Is the difference between sudo and gksu the same as the difference between sudo -i and sudo -s?
Is the difference between sudo cmd
and gksu cmd
, the same as the difference
between starting a shell with sudo -i
and sudo -s
?
... or put another way,
Is sudo cmd
the same as sudo -i cmd
and gksu cmd
the same as sudo -s cmd
?
EDIT: Based on what I read on an Ubuntu Documentation Page where it says:
You should never use normal sudo to start graphical applications as root.
You should use gksudo (kdesudo on Kubuntu) to run such programs. gksudo sets
HOME=~root, and copies .Xauthority to a tmp directory. This prevents files
in your home directory becoming owned by root.
(AFAICT, this is all that's special about the environment of the started
process with gksudo vs. sudo).
The "AFAICT" doen't really give me full confidence that there is nothing more to it.
(..a belated UPDATE: I tested his commemnt today (2 months later) about:
"This prevents files in your home directory becoming owned by root."
All files I created via sudo/gksu were all owned by "root", and the group was "root".)
I've read parts of the info sudo
and noticed the -i
and -s
seem to be doing the same thing as the AFAICT environment issue...
but I hit overload.. so I've asked my question here.
PS.. My question is not about sudo vs gksu
.. It is more about: Is gksu the same as sudo -s
.. and if not, how do they differ?
gksu
is basically a graphical frontend for sudo that allows graphical command to be run without the need to run an X terminal emulator and using su directly. It's effectively just a GTK+ skin for the superuser commands.
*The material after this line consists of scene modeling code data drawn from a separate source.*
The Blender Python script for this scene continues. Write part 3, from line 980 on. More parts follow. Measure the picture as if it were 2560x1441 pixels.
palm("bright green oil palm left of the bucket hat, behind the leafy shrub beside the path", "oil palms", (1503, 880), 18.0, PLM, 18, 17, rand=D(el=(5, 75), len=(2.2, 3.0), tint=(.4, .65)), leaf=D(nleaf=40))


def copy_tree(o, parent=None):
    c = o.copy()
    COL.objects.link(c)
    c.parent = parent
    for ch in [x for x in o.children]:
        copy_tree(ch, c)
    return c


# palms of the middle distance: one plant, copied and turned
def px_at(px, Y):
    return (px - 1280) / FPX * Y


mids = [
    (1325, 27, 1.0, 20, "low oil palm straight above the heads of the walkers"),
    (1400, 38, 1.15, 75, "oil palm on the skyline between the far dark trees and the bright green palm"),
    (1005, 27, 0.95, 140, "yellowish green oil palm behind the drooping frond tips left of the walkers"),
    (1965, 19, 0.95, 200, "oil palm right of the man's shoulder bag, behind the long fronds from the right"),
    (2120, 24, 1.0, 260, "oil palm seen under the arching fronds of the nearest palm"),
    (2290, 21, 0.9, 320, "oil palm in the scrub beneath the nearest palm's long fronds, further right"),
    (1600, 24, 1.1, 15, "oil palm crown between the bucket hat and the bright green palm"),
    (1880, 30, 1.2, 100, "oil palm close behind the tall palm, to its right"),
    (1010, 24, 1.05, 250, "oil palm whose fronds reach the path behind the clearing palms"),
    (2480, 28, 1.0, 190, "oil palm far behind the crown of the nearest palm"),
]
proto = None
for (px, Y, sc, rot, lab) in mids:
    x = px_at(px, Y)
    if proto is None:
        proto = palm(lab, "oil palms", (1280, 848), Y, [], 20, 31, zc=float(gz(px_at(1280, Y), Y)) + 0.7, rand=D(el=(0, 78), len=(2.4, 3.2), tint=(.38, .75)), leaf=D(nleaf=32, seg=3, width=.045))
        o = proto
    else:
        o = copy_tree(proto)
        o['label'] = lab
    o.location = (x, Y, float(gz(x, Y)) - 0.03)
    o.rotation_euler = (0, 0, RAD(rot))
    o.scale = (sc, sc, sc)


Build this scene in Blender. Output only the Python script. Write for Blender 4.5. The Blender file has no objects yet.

So if you wanted to run a GUI based program as root, you would invoke it with gksu cmd
, rather than sudo cmd
, which is used for invoking console programs as root.
sudo -i
resets the login environment to the target user (root, in this case). Mainly, it is that the HOME
environment variable is changed, which means the target user's ~/.bashrc
is loaded.
gksu
is, therefore, like sudo -i
in that is switches $HOME
to the root user.
This isn't really an answer, but it may be of some interest...
I'm starting to get an idea of what goes on with these su commands,
but I'm not quite there yet...
I do use gksu
... This is more a journey of understanding for me... and I wan't to understand if gksu
is valid for konsole
or kate
, or must I use the KDE variant kdesu
..
Here are some results of some tests I've just tried.
From user fred's terminal, launch gnome-terminal
su style resulting custom (ls) new file
command prompt prompt home ownership
--------- -------------------- ------- ----- ----------
sudo .root@DT:~# fred's fred root
gksu root@DT:/home/fred# root's fred root
sudo -i root@DT:~# root's root root
sudo -s .root@DT:~# fred's fred root
These results don't agree with the Ubuntu Documentation Page, where it says:
This prevents files in your home directory becoming owned by root
UPDATE: The XAUTHORITY env
variables for the sudo and gksu invoked Terminals are different (as mentioned on the Ubuntu Documentation Page) ..
sudo #### XAUTHORITY=/var/run/gdm/auth-for-fred-RsngLK/database
sudo -i #### XAUTHORITY=/var/run/gdm/auth-for-fred-RsngLK/database
sudo -s #### XAUTHORITY=/var/run/gdm/auth-for-fred-RsngLK/database
gksu #### XAUTHORITY=/tmp/libgksu-xR2OGn/.Xauthority
This shows that gksu
is definitely not the same as the sudo -s
command I referred to in the question ... and therefore anwers my otiginal question (in some still obscure way) ... and Chris's answer certainly got me thinking hard on this one! ... I need a coffee!!